Chicago (IL) – T-Mobile has no intention to let Apple just run away with its AppStore and the world’s cellphone software buyers in its pockets. While the AppStore is reporting early success, Apple’s iPhone and AppStore may face strong competition from its European carrier partner T-Mobile: The Germans are developing an application store that is expected to arrive this fall and support pretty much all mobile platforms – with the exception of the iPhone.

It is no surprise that Apple's competitors are taking a closer look at the stellar success of the company's iPhone application warehouse that raked in $30 million in revenue in just one month. The first company to strike back will be T-Mobile, oddly enough Apple's exclusive iPhone carrier in Germany. T-Mobile is expected to unveil its own application store in the U.S. this autumn, according to Moconews.net.

"T-Mobile is working with the industry to foster an open wireless services platform which will provide developers with the tools and information they need to make new, innovative experiences available to T-Mobile’s more than 31.5 million customers," T-Mobile's director of Mobile Applications and Partner Programs Venetia Espinoza said.

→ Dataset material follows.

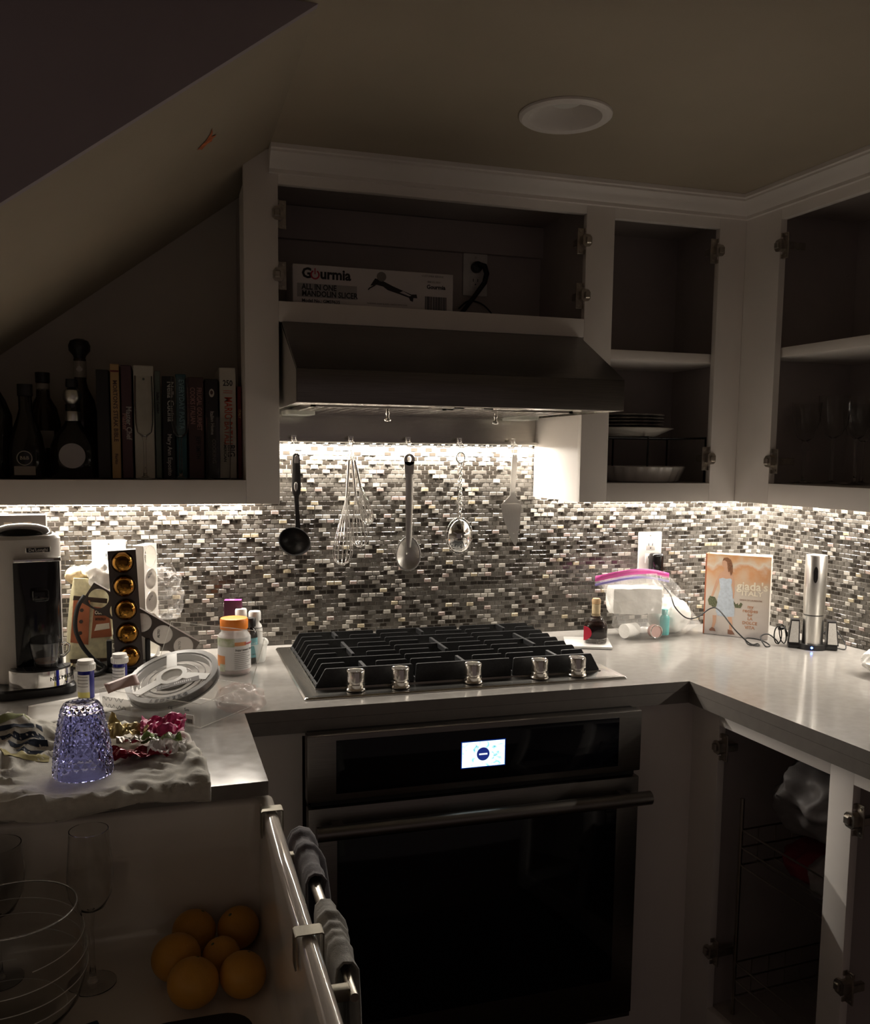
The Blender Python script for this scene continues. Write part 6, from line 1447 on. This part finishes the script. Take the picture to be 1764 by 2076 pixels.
glass('tumbler_glass', 'clear tall tumbler in front of the portrait cookbook', [('bowl', [(0.024, 0.0005), (0.026, 0.004), (0.0275, 0.06), (0.0285, 0.145)], 0.0016)], (-0.137, -0.270, SZ))

# ------------------------------------------------------------------ right base cabinet: wire baskets and bags
wr = thing('wire_basket', 'dark wire pull-out basket in the right base cabinet', 'basket', rwm(-0.36, -0.845, 0.0), TH)
def wirebox(x0, x1, y0, y1, z, h, name):
    mb = MB()
    for q in (z, z + h / 2, z + h): mb.tube([(x0, y0, q), (x1, y0, q), (x1, y1, q), (x0, y1, q)], 0.0024, 6, closed=True)
    k = x0
    while k < x1: mb.tube([(k, y0, z + h), (k, y0, z), (k, y1, z), (k, y1, z + h)], 0.0014, 5); k += 0.05
    mb.build(name, 'nickel', wr, 60)
wirebox(-0.25, 0.25, -0.14, 0.14, 0.50, 0.085, 'upper_basket'); wirebox(-0.25, 0.25, -0.14, 0.14, 0.175, 0.085, 'lower_basket')
for x in (-0.25, 0.25):
    for y in (-0.14, 0.14): MB().tube([(x, y, 0.131), (x, y, 0.66)], 0.005, 8).build('upright_post', 'nickel', wr, 60)
D('bag_white', (0.22, 0.20, 0.195), 0.5, alpha=0.6, bump=(30, 0.5, 0.004)); D('cloth_red', (0.16, 0.012, 0.02), 0.9)
def stuffb(name, label, cat, m, lx, ly, z, rad, sd, amp=0.3, sc=14):
    o = MB().blob((0, 0, rad[2]), rad, amp, sc, sd, 5, True, floor=0.0).build(name, m, None, 60); o.location = rwm(lx, ly, z); o.rotation_euler = (0, 0, TH); return tag(o, label, cat)
stuffb('plastic_bag', 'bulging translucent white bag on top of the upper wire basket', 'bag', 'bag_white', -0.45, -0.865, 0.602, (0.16, 0.13, 0.10), 31, 0.26, 10)
stuffb('folded_cloth', 'dark red cloth folded in the upper wire basket', 'cloth', 'cloth_red', -0.44, -0.85, 0.5035, (0.14, 0.11, 0.042), 35, 0.15)
stuffb('plastic_bag', 'crumpled pale bag at the front right of the wire basket', 'bag', 'bag_white', -0.55, -0.93, 0.5035, (0.05, 0.05, 0.05), 38)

Unlike the App Store, T-Mobile's application store will offer third-party applications for the carrier's entire line-up, from smartphones to feature phones. Specifically, the store will cover Windows Mobile, Android, Sidekick and Java-enabled mobile phones. T-Mobile has already launched a developer site for which - similar to the App Store - developers will have to submit their applications to T-Mobile for testing and certification. Developers will also be able to rent “DeviceAnywhere” lab time to test and debug their application remotely on a wide range of real devices connected to the T-Mobile network.

Developer will share revenue from sales of their applications with the carrier. The terms of the revenue-sharing deal have not been disclosed, except for the fact that the percentage that a developer gets will depend on application's use of the carrier's network resources. This means, for example, that an application that streams video will get less percentage than a text messaging application. It is unknown how T-Mobile plans to handle free applications and if it plans to carry them at all. T-Mobile noted that it will not provide preferential treatment to any application in the store. Instead, it will order them according to their popularity.

Although App Store is now in the spotlight, T-Mobile’s store should not be dismissed. Its 31.5 million subscribers base in the U.S. make T-Mobile's store a worthy opponent to Apple's current 6 million installed user base worldwide (though T-Mobile is the smallest of the four largest nationwide U.S. cellphone carriers). A wide range of mobile phone platforms is certainly advantage over App Store which exclusively offers only applications for the iPhone.

It will be interesting to see how T-Mobile’s strategy will pan out. Apple’s iTunes was always positioned as a tool to promote sales of high-margin iPods and the AppStore, besides being a cash production machine, is developing into a promotional platform for iPhones as well. If T-Mobile is able to launch its application store with a similar product strategy, the store could ultimately be impacting iPhone sales in the U.S., once other cellphone developers are able to catch up with Apple in terms of hardware – we are thinking about Sony’s Xperia X1 in particular.   

Jack Gold, research analyst at J. Gold Associates, is not surprised that competitors are trying to clone the App Store now that it clearly demonstrated its potential. "It is clear that the revenue capability of Apple's App Store and iTunes has made 'cloning' such an offering attractive to many carriers who are trying to increase revenues while at the same time seeing decreasing profits from their basic services," said Gold in an email interview with TG Daily. "Clearly, services is where a lot of potential profit lies. What isn't so clear is the best way for the carriers to tap into this revenue. But all of them will try it, and some will succeed."

The analyst expects rest of the industry, including handset makers, will follow with similar applications stores. "Moving forward, not only the carriers, but also the device manufacturers such as Nokia will try to get into the services and applications sales business," he said. "I expect to see all the major carriers and more of the manufacturers provide such services, even Microsoft."

However, competitors once again face the same problem: They don't control the whole experience and have to cover for a wide range of incompatible platforms and devices, as opposed to App Store that is supplying to only platform. "When a large number of different applications are targeted at different mobile phone platforms, some handsets or platforms may not have good mechanisms for downloading and managing applications," Gold said. "The carrier who runs the application store would need to require each handset vendor to add such capability to their handsets."